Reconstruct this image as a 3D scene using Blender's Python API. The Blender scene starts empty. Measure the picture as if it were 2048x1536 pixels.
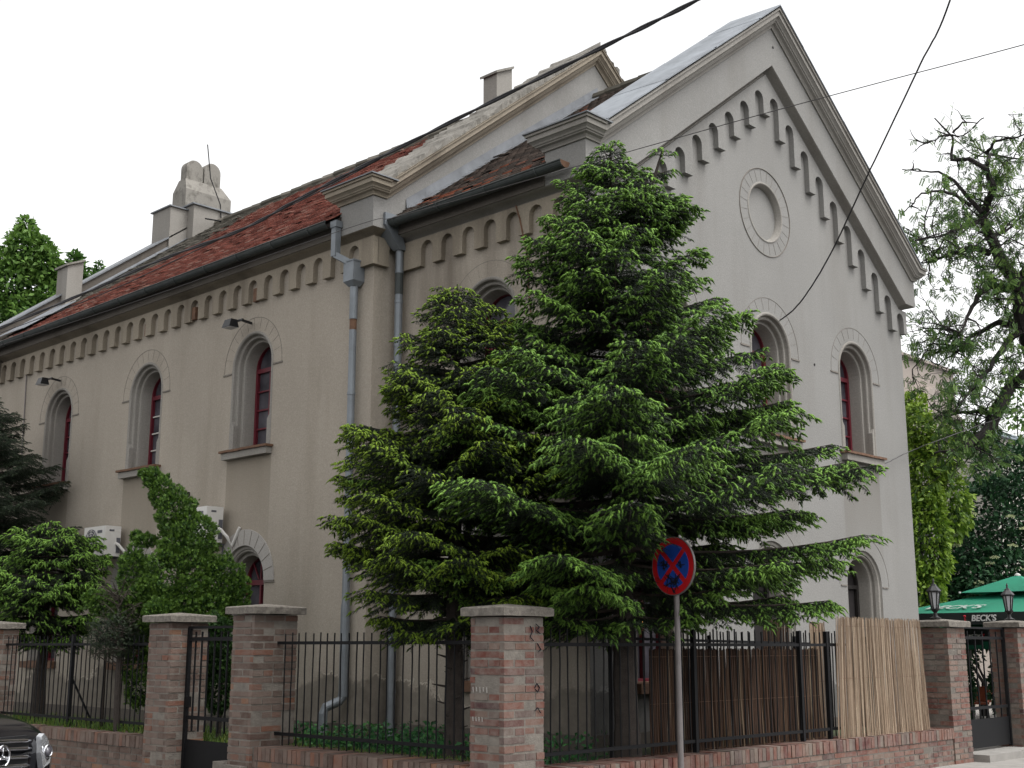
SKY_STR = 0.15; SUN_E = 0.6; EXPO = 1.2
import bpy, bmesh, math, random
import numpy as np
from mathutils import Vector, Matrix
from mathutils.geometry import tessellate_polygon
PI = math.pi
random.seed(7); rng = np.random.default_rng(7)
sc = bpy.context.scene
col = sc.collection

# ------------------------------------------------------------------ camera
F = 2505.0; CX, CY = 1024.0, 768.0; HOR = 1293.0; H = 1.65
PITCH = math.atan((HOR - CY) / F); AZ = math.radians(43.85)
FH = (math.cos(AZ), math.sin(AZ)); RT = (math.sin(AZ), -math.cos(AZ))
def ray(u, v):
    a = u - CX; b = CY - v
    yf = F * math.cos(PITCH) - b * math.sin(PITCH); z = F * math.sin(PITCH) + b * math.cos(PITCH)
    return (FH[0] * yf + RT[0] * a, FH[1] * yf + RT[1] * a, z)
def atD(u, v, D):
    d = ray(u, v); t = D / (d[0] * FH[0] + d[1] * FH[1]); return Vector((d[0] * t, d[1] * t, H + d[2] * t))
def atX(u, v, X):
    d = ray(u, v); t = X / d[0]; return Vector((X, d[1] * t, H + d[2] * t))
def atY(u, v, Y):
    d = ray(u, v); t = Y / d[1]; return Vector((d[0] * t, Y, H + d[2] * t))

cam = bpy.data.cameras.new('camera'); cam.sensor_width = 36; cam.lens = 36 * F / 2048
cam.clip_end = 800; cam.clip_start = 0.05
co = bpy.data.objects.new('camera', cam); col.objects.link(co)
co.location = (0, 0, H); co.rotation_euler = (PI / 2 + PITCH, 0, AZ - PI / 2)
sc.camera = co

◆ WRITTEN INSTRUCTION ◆
The data above needs to be retyped exactly, with the images left out.

◆ EXPECTED OUTPUT ◆
Reconstruct this image as a 3D scene using Blender's Python API. The Blender scene starts empty. Measure the picture as if it were 2048x1536 pixels.
SKY_STR = 0.15; SUN_E = 0.6; EXPO = 1.2
import bpy, bmesh, math, random
import numpy as np
from mathutils import Vector, Matrix
from mathutils.geometry import tessellate_polygon
PI = math.pi
random.seed(7); rng = np.random.default_rng(7)
sc = bpy.context.scene
col = sc.collection

# ------------------------------------------------------------------ camera
F = 2505.0; CX, CY = 1024.0, 768.0; HOR = 1293.0; H = 1.65
PITCH = math.atan((HOR - CY) / F); AZ = math.radians(43.85)
FH = (math.cos(AZ), math.sin(AZ)); RT = (math.sin(AZ), -math.cos(AZ))
def ray(u, v):
    a = u - CX; b = CY - v
    yf = F * math.cos(PITCH) - b * math.sin(PITCH); z = F * math.sin(PITCH) + b * math.cos(PITCH)
    return (FH[0] * yf + RT[0] * a, FH[1] * yf + RT[1] * a, z)
def atD(u, v, D):
    d = ray(u, v); t = D / (d[0] * FH[0] + d[1] * FH[1]); return Vector((d[0] * t, d[1] * t, H + d[2] * t))
def atX(u, v, X):
    d = ray(u, v); t = X / d[0]; return Vector((X, d[1] * t, H + d[2] * t))
def atY(u, v, Y):
    d = ray(u, v); t = Y / d[1]; return Vector((d[0] * t, Y, H + d[2] * t))

cam = bpy.data.cameras.new('camera'); cam.sensor_width = 36; cam.lens = 36 * F / 2048
cam.clip_end = 800; cam.clip_start = 0.05
co = bpy.data.objects.new('camera', cam); col.objects.link(co)
co.location = (0, 0, H); co.rotation_euler = (PI / 2 + PITCH, 0, AZ - PI / 2)
sc.camera = co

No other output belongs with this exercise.